Puis ce sont d’autres alertes : Solange tombe dans un état de langueur inquiétant. Sa mère la soigne, la guérit. Là-dessus elle se fiance avec Fernand de Preaulx, pour rompre presque aussitôt ce mariage. Elle s’est éprise sur ces entrefaites de Clésinger, et force la main à sa mère que ce projet alarmait à juste titre. George Sand est si troublée (son écriture agitée en témoigne) qu’elle tutoie subitement Poncy :

«… J’ai du chagrin moi-même, beaucoup de chagrin, Solange n’a plus voulu épouser l’homme qui l’aimait. Elle a été inconséquente, et un peu dure. J’ai respecté son indépendance comme une chose sacrée, mais je n’aurais pas agi comme elle ; j’ai souffert, je souffre encore. Je crains que l’orgueil ne joue un plus grand rôle dans sa vie que la tendresse et le dévouement. Quelle qu’elle soit, sa force et sa volonté sont œuvres de Dieu, et je ne chercherai jamais à les briser. Je te conterai tout cela, ce serait trop long dans une lettre… Je m’aperçois en finissant ma lettre que je vous ai tutoyé contre mon habitude. Cela m’est venu naturellement, comme si j’écrivais 5 mon fils. Et je ne t’en demande pas pardon. » (5 avril 1847.)
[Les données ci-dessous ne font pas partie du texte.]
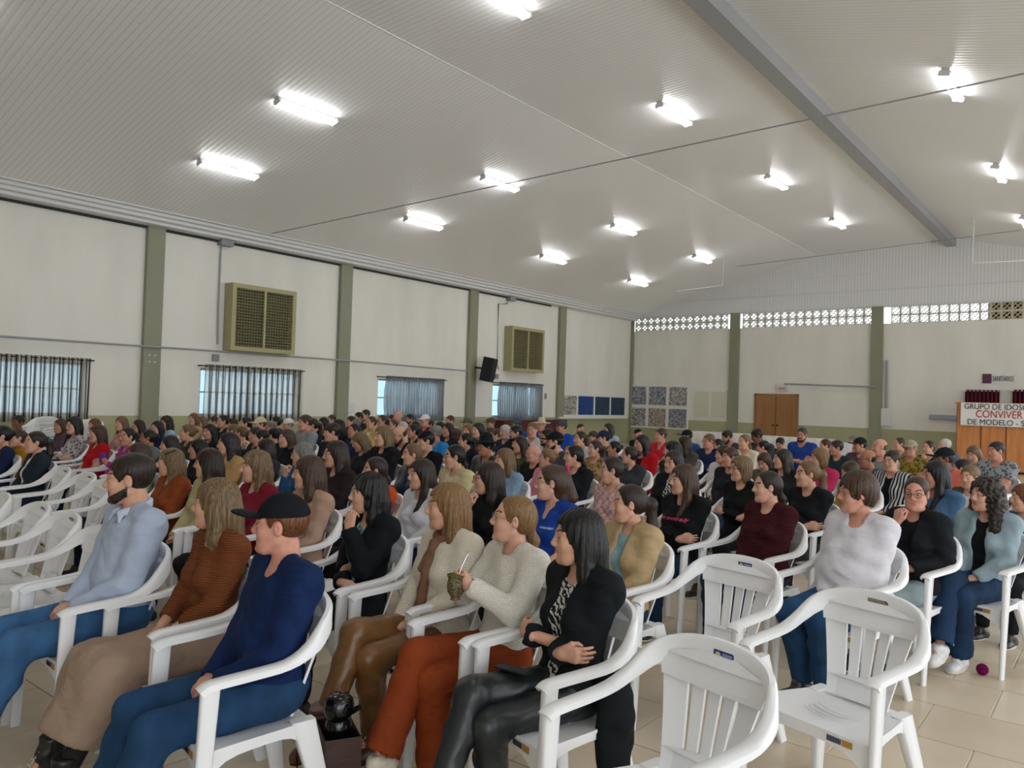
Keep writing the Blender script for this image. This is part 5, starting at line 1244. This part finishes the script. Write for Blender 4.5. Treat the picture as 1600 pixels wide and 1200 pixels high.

Ce tutoiement devait d’ailleurs disparaître quelques mois après, comme il était venu. Ce qui ne disparaissait pas, c’était le chagrin. Il avait fallu rompre avec Chopin, devenu désormais un obstacle à la paix domestique. Et un second mariage, dans l’entourage immédiat de George Sand, avait été brusquement et cruellement rompu. La filleule de George Sand, Augustine Brault, qui avait dû épouser le grand artiste Théodore Rousseau,

  1. George Sand et sa fille, chap. II.